- A third of the Apamprama Forest Reserve, in Ghana’s gold-rich Ashanti region, has disappeared in little more than 20 years.
- Satellite data show that forest loss has accelerated since 2018, when mining company Heritage Imperial received permission to prospect for gold inside the reserve.
- Green campaigners cited Apamprama’s destruction in decrying a recent push by the Ghanaian government to encourage industrial mining, including inside forest reserves.
- In public statements, Heritage Imperial representatives said the company operates legally inside the reserve, but experts told Mongabay that legal permissions don’t protect forest ecosystems from the corrosive effects of mining.
APAMPRAMA, Ghana — Since 2017, the Ghanaian government has aggressively pursued small-scale miners operating in forest reserves across the country, blaming them for the destruction of the country’s forests. But at the same time the government is promoting industrial-scale gold extraction by granting a flurry of mining licenses, many of them overlapping with those same forest reserves.
Environmental campaigners are chronicling the toll of both legal and illegal mineral extraction on the country’s woodlands. What they’ve found in the Apamprama reserve, which covers 3,630 hectares (8,970 acres) in the Ashanti region of the country illustrates the threat miners — big and small — pose to forested areas.
A third of the Apamprama forest disappeared in little more than 20 years.
The moist evergreen forest of Apamprama lies in the catchment of the Oda and Offin rivers, tributaries of the mighty Pra that traverses southern Ghana before entering the Gulf of Guinea. Gold sediments carried by these rivers have over the years attracted miners of all kinds, from local residents eking out a living with basic tools, to big industrial operators.
“Illegal mining has been happening in the forest since 2015, but on a very small scale,” Asante Richard, a local representative of Abuakwaa, one of the administrative regions where Apamprama lies, told Mongabay. But, he said, a concession given to the Heritage Imperial Company Limited in 2018 sharply changed the fate of the forest, leading to massive destruction.
Satellite data from Global Forest Watch show that forest loss has accelerated in the reserve since 2018, when Heritage Imperial first obtained a license to prospect for gold there.
The prospecting permit obtained by the company in October 2017 was converted into a full-fledged industrial mining license in June 2020. In April 2022, Heritage received another exploitation license to mine in a different section of the reserve. Between its two claims, the company has unfettered access to almost the entire reserve — or whatever is left of it.
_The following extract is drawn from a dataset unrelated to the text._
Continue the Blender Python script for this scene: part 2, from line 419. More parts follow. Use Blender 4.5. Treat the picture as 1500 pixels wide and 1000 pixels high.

In his 2021 report, then-environment minister Kwabena Frimpong-Boateng, accused Heritage Imperial of destroying the Apamprama forest and polluting the Offin River. The Oda River cuts through the reserve before joining the Offin (also spelled Ofin) further south of Apamprama. The company allowed bulk mining activities even when it held only an exploration license, the report said.
Heritage Imperial didn’t respond to Mongabay’s requests for comment by the time of publishing. In public statements, the company’s managing director, Donald Emmanuel Entsuah, has denied the company was responsible for the damage, saying other miners were illegally occupying its concessions.
Industrial operators misuse licenses, Frimpong-Boateng’s report alleged, from companies not implementing environmental mitigation measures to concession holders allowing illegal miners to “buy” sections of their concessions.
Jasper Abembia Ayelazuno, a social scientist at Ghana’s University for Development Studies, told Mongabay that legality was no guarantee mining wasn’t harming protected areas. “It is laughable for a government concerned about the destruction of the environment to think that large-scale mining is fine because they present a report on how they will protect the environment,” Ayelazuno said.
While political leaders, companies and their advocates bicker over who is responsible for Apamprama’s destruction, its impacts are being felt in communities neighboring the reserve.